For non inverting input V+ = V1/(1+10)

For inverting input V- :
(V2 - V-)/R= -(Vo - V-)/10R
V2 - V- =(-Vo + V-)/10
10(V2 - V-)-V- = -Vo
10V2 - 11V- = -Vo
Plug in values
(10*0.5) - 11V- = -5
-11V- = -10
V- =10/11 = 0.909V

As it is an ideal op-amp:

V+ = V- = 0.909V

Therefore:

V+ =V1/(10+1)

V1 = V+ * 11
V1 = 0.909*11 = 10V

Second op-amp

At non-inverting input:

V+ =Vo/(R+R)
V+=12/2=6V

As it is an ideal op-amp:

V+ = V- =6V
Due to short from inverting input to output, output voltage (V) is 6V

 

[cnh1995]

For non inverting input V+ = V1/(1+10)

You are relating the non-inverting "feeding" voltage (V1) to the actual voltage at the non-inverting node (V+) right?
In that case, you have incorrectly applied the voltage divider formula here.

 

[peasngravy]

You are relating the non-inverting "feeding" voltage (V1) to the actual voltage at the non-inverting node (V+) right?
In that case, you have incorrectly applied the voltage divider formula here.

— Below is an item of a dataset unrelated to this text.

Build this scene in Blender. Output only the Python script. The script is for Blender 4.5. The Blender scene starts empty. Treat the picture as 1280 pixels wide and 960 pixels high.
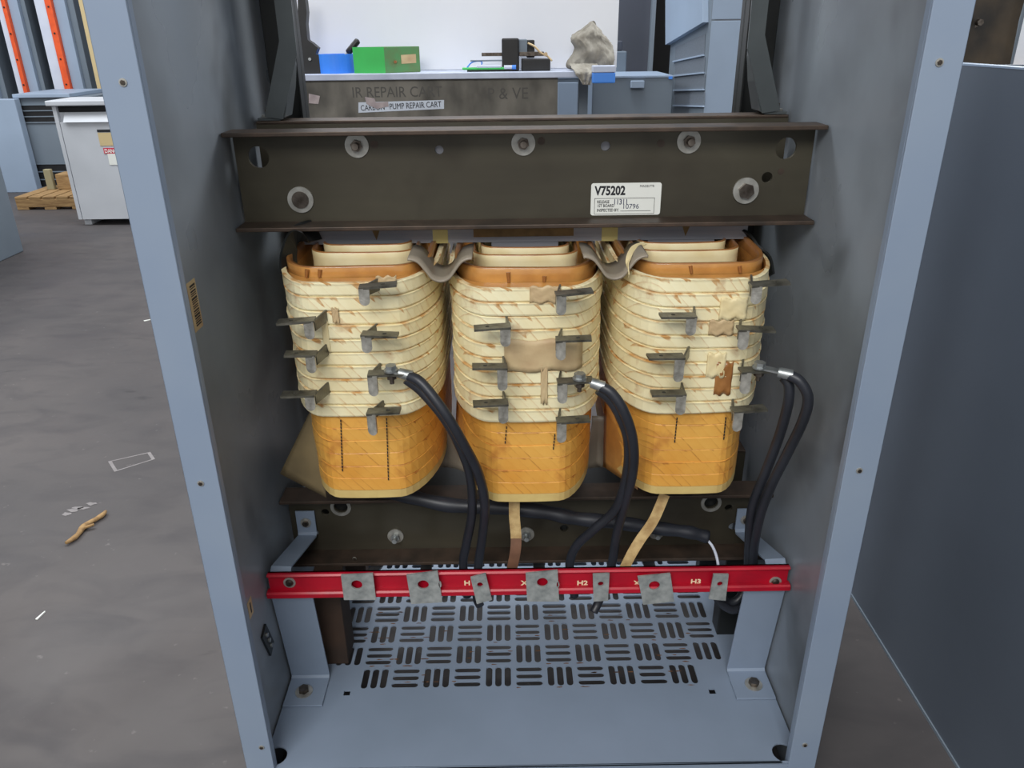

Yep that's what I was trying to do. What have I done wrong with the formula?

 

[cnh1995]

Yep that's what I was trying to do. What have I done wrong with the formula?

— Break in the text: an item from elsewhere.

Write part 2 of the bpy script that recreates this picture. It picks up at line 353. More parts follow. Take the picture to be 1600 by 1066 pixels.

Your V+ is the voltage across 10R.
The total series resistance is 11R.
How are V1 and V+ related then?

 

[peasngravy]

Your V+ is the voltage across 10R.
The total series resistance is 11R.
How are V1 and V+ related then?

So should it be
(0.5-V2)/R = (V2-5)/10R
?

 

[cnh1995]

No.
You have input voltage V1 and two series resistances R and 10R forming a voltage divider.
What fraction of V1 is dropped across 10R?

You have calculated that fraction. You need to find V1 from that fraction.

 

[peasngravy]

No.
You have input voltage V1 and two series resistances R and 10R forming a voltage divider.
What fraction of V1 is dropped across 10R?

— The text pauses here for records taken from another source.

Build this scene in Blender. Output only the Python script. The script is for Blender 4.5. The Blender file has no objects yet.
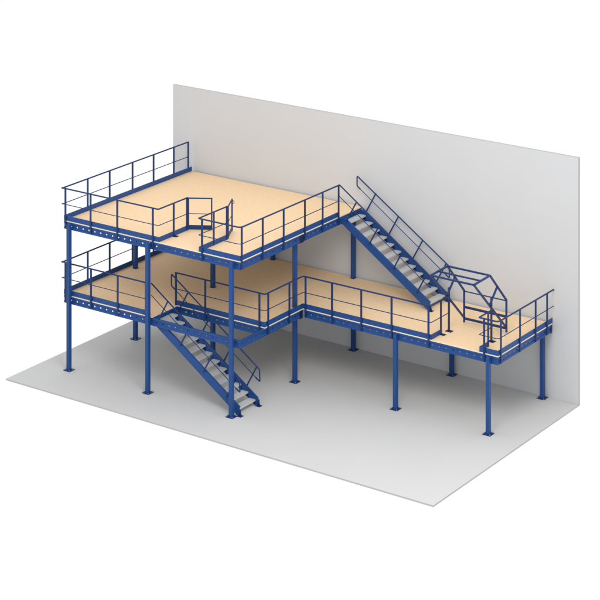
import bpy, math, random
from mathutils import Vector
random.seed(7)
C = bpy.context.scene.collection

# ------------------------------------------------------------------ materials
def mat(name, col, rough=.5, var=.06, scale=(3, 3, 3), metallic=0., bump=0., spec=.5, detail=6, col2=None):
    m = bpy.data.materials.new(name); m.use_nodes = True
    nt = m.node_tree; n = nt.nodes; l = nt.links
    b = n['Principled BSDF']
    tc = n.new('ShaderNodeTexCoord'); mp = n.new('ShaderNodeMapping'); mp.inputs['Scale'].default_value = scale
    nz = n.new('ShaderNodeTexNoise'); nz.inputs['Scale'].default_value = 1.; nz.inputs['Detail'].default_value = detail
    rp = n.new('ShaderNodeValToRGB')
    c2 = col2 or tuple(min(1, c*(1+var)) for c in col)
    rp.color_ramp.elements[0].position = .3; rp.color_ramp.elements[1].position = .7
    rp.color_ramp.elements[0].color = tuple(c*(1-var) for c in col)+(1,)
    rp.color_ramp.elements[1].color = tuple(c2)+(1,)
    l.new(tc.outputs['Object'], mp.inputs['Vector']); l.new(mp.outputs['Vector'], nz.inputs['Vector'])
    l.new(nz.outputs['Fac'], rp.inputs['Fac']); l.new(rp.outputs['Color'], b.inputs['Base Color'])
    b.inputs['Roughness'].default_value = rough; b.inputs['Metallic'].default_value = metallic
    b.inputs['Specular IOR Level'].default_value = spec
    if bump:
        bp = n.new('ShaderNodeBump'); bp.inputs['Strength'].default_value = bump; bp.inputs['Distance'].default_value = .004
        l.new(nz.outputs['Fac'], bp.inputs['Height']); l.new(bp.outputs['Normal'], b.inputs['Normal'])
    return m

BLUE = mat('blue_paint', (.012, .068, .255), .45, .05, (4, 4, 4), spec=.35)
BLUE_SHADED = mat('blue_paint_shaded', (.008, .038, .150), .45, .05, (4, 4, 4), spec=.3)  # the blue paint again, darkened to imitate weaker top light and dark outlines
DARK = mat('dark_blue_paint', (.006, .016, .065), .55, .05, (4, 4, 4), spec=.3)
BOLT = mat('zinc_bolt', (.30, .33, .38), .5, .04)
ZINC = mat('galvanised_tread', (.60, .61, .62), .55, .06, (6, 40, 6), spec=.3)
WOOD = mat('chipboard', (.92, .675, .425), .75, .04, (5, 9, 5), spec=.15, detail=10)
UNDER = mat('board_underside', (.64, .59, .52), .8, .03, (5, 9, 5), spec=.1)
EDGE = mat('board_edge', (.88, .76, .60), .7, .04, (9, 9, 9), spec=.2)
FLOOR = mat('screed_floor', (.63, .633, .638), .9, .012, (.5, .5, .5), spec=.05)
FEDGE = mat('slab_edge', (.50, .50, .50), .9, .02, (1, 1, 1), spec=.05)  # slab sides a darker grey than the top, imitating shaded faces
WALL = mat('plaster_wall', (.625, .634, .650), .95, .012, (.5, .5, .5), spec=.05)
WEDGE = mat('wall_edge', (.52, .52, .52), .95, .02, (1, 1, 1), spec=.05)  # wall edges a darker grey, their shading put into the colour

# ------------------------------------------------------------------ mesh builder
class MB:
    def __init__(s): s.v = []; s.f = []; s.mi = []
    def add(s, vs, fs, mi=0):
        o = len(s.v); s.v += [tuple(v) for v in vs]; s.f += [tuple(o+i for i in f) for f in fs]; s.mi += [mi]*len(fs)
        return s
    def box(s, a, b, mi=0):
        x0, y0, z0 = a; x1, y1, z1 = b
        vs = [(x0,y0,z0),(x1,y0,z0),(x1,y1,z0),(x0,y1,z0),(x0,y0,z1),(x1,y0,z1),(x1,y1,z1),(x0,y1,z1)]
        return s.add(vs, [(3,2,1,0),(4,5,6,7),(0,1,5,4),(1,2,6,5),(2,3,7,6),(3,0,4,7)], mi)
    def bar(s, p, q, w, h, side=None, mi=0):
        """rectangular bar from p to q, w along `side`, h across"""
        p = Vector(p); q = Vector(q); d = (q-p).normalized()
        a = Vector(side) if side else (Vector((0,0,1)).cross(d) if abs(d.z) < .99 else Vector((1,0,0)))
        a = (a - d*a.dot(d)).normalized(); b = d.cross(a)
        r = [(-.5,-.5),(.5,-.5),(.5,.5),(-.5,.5)]
        vs = [p+a*(u*w)+b*(v*h) for u, v in r]+[q+a*(u*w)+b*(v*h) for u, v in r]
        return s.add(vs, [(3,2,1,0),(4,5,6,7),(0,1,5,4),(1,2,6,5),(2,3,7,6),(3,0,4,7)], mi)
    def extrude(s, prof, vec, mi=0):
        """closed polygon of 3-D points swept along vec"""
        n = len(prof); vec = Vector(vec)
        vs = [Vector(p) for p in prof]+[Vector(p)+vec for p in prof]
        fs = [tuple(range(n))[::-1], tuple(range(n, 2*n))]+[(i, (i+1) % n, n+(i+1) % n, n+i) for i in range(n)]
        return s.add(vs, fs, mi)
    def disc(s, c, n, r, mi=1, k=10, t=.003):
        n = Vector(n).normalized(); a = n.orthogonal().normalized(); b = n.cross(a); c = Vector(c)
        vs = [c+(a*math.cos(2*math.pi*i/k)+b*math.sin(2*math.pi*i/k))*r for i in range(k)]
        return s.extrude([v+n*t for v in vs], -n*t, mi)
    def tube(s, pts, r, k=8, closed=False, mi=0):
        pts = [Vector(p) for p in pts]; n = len(pts); rings = []
        prev = None
        for i, p in enumerate(pts):
            if closed: t = (pts[(i+1) % n]-pts[i-1]).normalized()
            else:
                t = Vector((0,0,0))
                if i > 0: t += (p-pts[i-1]).normalized()
                if i < n-1: t += (pts[i+1]-p).normalized()
                t.normalize()
            if prev is None: a = t.orthogonal().normalized()
            else: a = (prev-t*prev.dot(t)).normalized()
            prev = a; b = t.cross(a)
            rings.append([p+(a*math.cos(2*math.pi*j/k)+b*math.sin(2*math.pi*j/k))*r for j in range(k)])
        fs = []
        m = n if closed else n-1
        for i in range(m):
            i2 = (i+1) % n
            for j in range(k):
                j2 = (j+1) % k
                fs.append((i*k+j, i*k+j2, i2*k+j2, i2*k+j))
        if not closed:
            fs += [tuple(range(k))[::-1], tuple((n-1)*k+j for j in range(k))]
        return s.add([v for rg in rings for v in rg], fs, mi)
    def mesh(s, name, mats, org=(0,0,0), smooth=False):
        me = bpy.data.meshes.new(name)
        o = Vector(org)
        me.from_pydata([Vector(v)-o for v in s.v], [], s.f)
        for m in mats: me.materials.append(m)
        me.polygons.foreach_set('material_index', s.mi)
        if smooth: me.polygons.foreach_set('use_smooth', [True]*len(me.polygons))
        import bmesh
        bm = bmesh.new(); bm.from_mesh(me); bmesh.ops.recalc_face_normals(bm, faces=bm.faces); bm.to_mesh(me); bm.free()
        me.update(); return me

WORLD = {}
def link(name, me, base, parent=None):
    o = bpy.data.objects.new(name, me); C.objects.link(o)
    base = Vector(base); WORLD[o.name] = base
    if parent is not None:
        o.parent = parent; o.location = base-WORLD[parent.name]
    else: o.location = base
    return o
def part(name, mb, base, parent, mats, smooth=False):
    mats = mats if isinstance(mats, (list, tuple)) else [mats]
    return link(name, mb.mesh(name, mats, base, smooth), base, parent)
def tag(o, label, cat, group=None):
    o['label'] = label; o['category'] = cat; o['kind'] = 'thing'
    if group: o['group'] = group
    return o
def thing(name, label, cat, base, group=None):
    return tag(link(name, None, base), label, cat, group)
def round_corners(pts, r, seg=5):
    R = r if isinstance(r, (list, tuple)) else [r]*len(pts)
    pts = [Vector(p) for p in pts]; out = [pts[0]]
    for i in range(1, len(pts)-1):
        a, b, c = pts[i-1], pts[i], pts[i+1]
        u = (a-b); v = (c-b); rr = min(R[i-1], u.length*.45, v.length*.45)
        p = b+u.normalized()*rr; q = b+v.normalized()*rr
        for k in range(seg+1):
            t = k/seg; out.append(p*(1-t)**2+b*2*t*(1-t)+q*t*t)
    out.append(pts[-1]); return out

# ------------------------------------------------------------------ measures (metres)
X = [0., 3.47, 6.952, 10.982, 14.479]
Y = [0., 3.586, 7.215-.06]
Z1, Z2 = 2.525, 5.07                 # tops of the two floors
XL, XR, XE = -.32, 7.24, 14.80       # left edge, right edge of the upper floor, right end of the lower floor
YF, YS, YB = .10, 3.65, 7.25         # front edge, front edge of the narrow strip, back edge
WALLY = 7.325
BT, BH = .036, .25                   # board thickness, beam height
XN, YN = 3.57, 1.46                  # stair opening in the lower floor

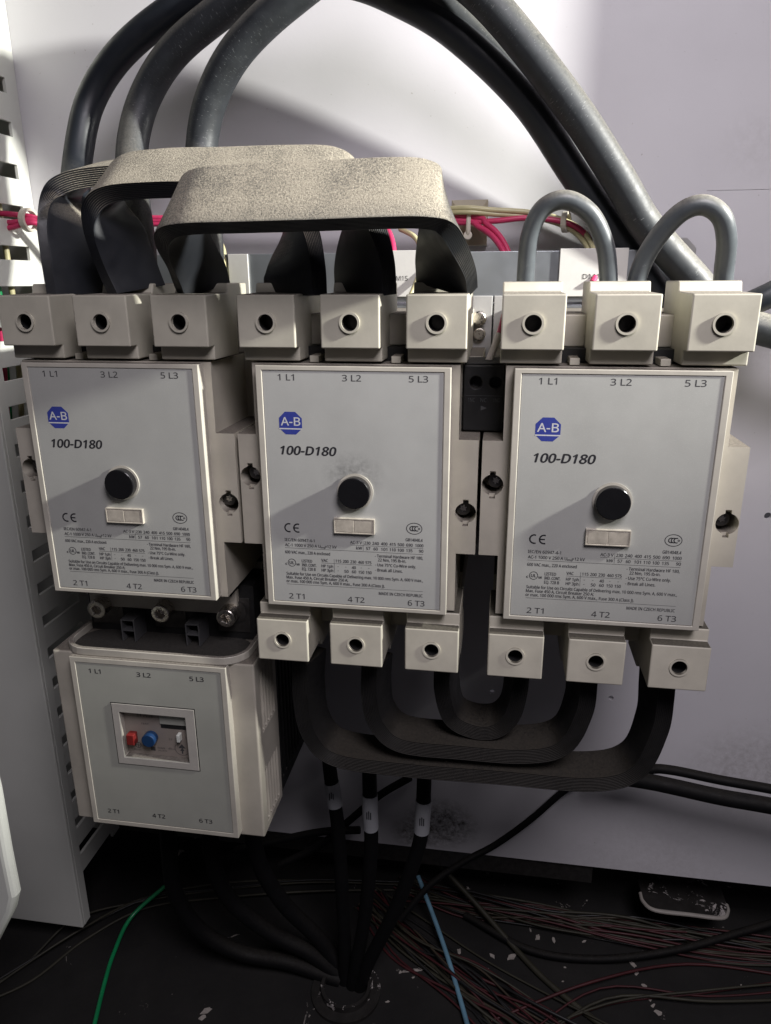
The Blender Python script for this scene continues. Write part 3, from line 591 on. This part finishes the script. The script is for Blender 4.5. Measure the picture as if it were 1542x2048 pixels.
bx = B(-14, 0.6, -40, 0, -34, 17.5); box(bx, 1.4, 14, -40, 0, -34, 17.5)
obj('block', solid(bx, 0.5), M['greyplate'], rb)
obj('bolt', solid(cyl(B(), (-6.6, -40, 5), (-6.6, -46, 5), 4.2, 28), 1.6, (), 4), M['steel'], rb)
obj('stud', solid(cyl(B(), (-6.3, -40, -4), (-6.3, -44, -4), 3.6, 28), 0.8), M['steel'], rb)
tm = thing('tie_mount', (46, 158, 134), 'tan adhesive cable tie mount on the white panel beside the busbar corner', 'tie mount')
tmb = B()
b0 = [tmb.verts.new(p) for p in ((-11,-12,-13),(11,-12,-13),(11,-12,13),(-11,-12,13))]; b1 = [tmb.verts.new(p) for p in ((-11,0,-13),(11,0,-13),(11,0,13),(-11,0,13))]; mid = [tmb.verts.new(p) for p in ((-3,-16,-2.5),(3,-16,-2.5),(3,-16,2.5),(-3,-16,2.5))]
for i in range(4): tmb.faces.new((b0[i], b0[(i+1) % 4], b1[(i+1) % 4], b1[i])); tmb.faces.new((b0[i], b0[(i+1) % 4], mid[(i+1) % 4], mid[i]))
tmb.faces.new(mid); bmesh.ops.recalc_face_normals(tmb, faces=tmb.faces)
obj('base', tmb, M['mount'], tm, smooth=False)
obj('tie_strap', tube(B(), [(0, -17, 5), (0.3, -25, 3), (0.2, -26, -4), (0, -24, -9)], 1.5, 10, 6), M['tie'], tm)
obj('tie_head', solid(cyl(B(), (0, -26, -8), (0, -22, -8), 2.6, 18), 0.6), M['tie'], tm)
gp = 'pink control wires'; gc = 'cream control wires'
wire('control_wire', [(-267.4,128.0,143.9),(-251.1,130.0,142.8),(-240.2,132.0,141.6),(-222.4,134.0,139.0),(-158.4,138.0,139.5),(-59.0,138.0,136.7),(41.0,134.0,137.0),(57.6,130.0,131.4),(68.4,124.0,119.9),(75.6,116.0,100.2),(77.2,112.0,83.4)], 1.75, M['wirepink'], 'pink wire curving down left of the first grey jumper, upper strand', 'wire', gp)
wire('control_wire', [(-266.8,126.0,139.2),(-250.6,128.0,137.5),(-238.2,131.0,139.1),(-222.7,134.0,137.2),(-158.6,138.0,137.7),(-59.0,138.0,134.9),(35.0,134.0,134.8),(53.2,130.0,130.1),(65.5,122.0,119.3),(73.8,114.0,100.2),(75.9,112.0,80.6)], 1.75, M['wirepink'], 'pink wire curving down left of the first grey jumper, lower strand', 'wire', gp)
wire('control_wire', [(-266.8,125.0,135.4),(-252.3,127.0,134.1),(-237.8,130.0,137.2),(-222.9,134.0,136.0),(-158.8,138.0,135.9),(-52.6,138.0,133.6),(35.1,134.0,133.2),(61.9,132.0,133.7),(82.3,132.0,135.0),(105.5,132.0,131.4),(118.5,126.0,120.7),(122.2,118.0,108.2),(118.2,108.0,98.6)], 1.7, M['wirepink'], 'pink wire running along the wall to the DM1R marker', 'wire', gp)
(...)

You have calculated that fraction. You need to find V1 from that fraction.

I see - so it is 10/11?

 

[cnh1995]

I see - so it is 10/11?

Yes.

 

[peasngravy]

Thank you - so

V1= 10/(11*0.91) = 0.99V?

 

[cnh1995]

V1= 10/(11*0.91) = 0.99V?

Sure, but if you keep all the terms in fraction form till the end, you will get V1= 1V, which is the accurate answer.

 

[peasngravy]

Thank you so much for helping me to understand.

Does the second op-amp look Ok to you?

 

[cnh1995]

Does the second op-amp look Ok to you?

Yes 6V looks correct to me.

 

[peasngravy]

Thanks again for your help

 

[Frodo]

If the circuit is working (ie the amp is in its linear working range and the output is not driven to either rail voltage) then the difference between the -ve and the +ve inputs will be Vout / Amp gain. As the Amp gain is very, very high, the difference will be effectively zero. That is why they are called "virtual Earth's".

The input resistance (actually impedance) of the amp will be very, very high so you can ignore it.

Everything else then follows.

Then do a final check - do the voltages you calculate give the output voltage?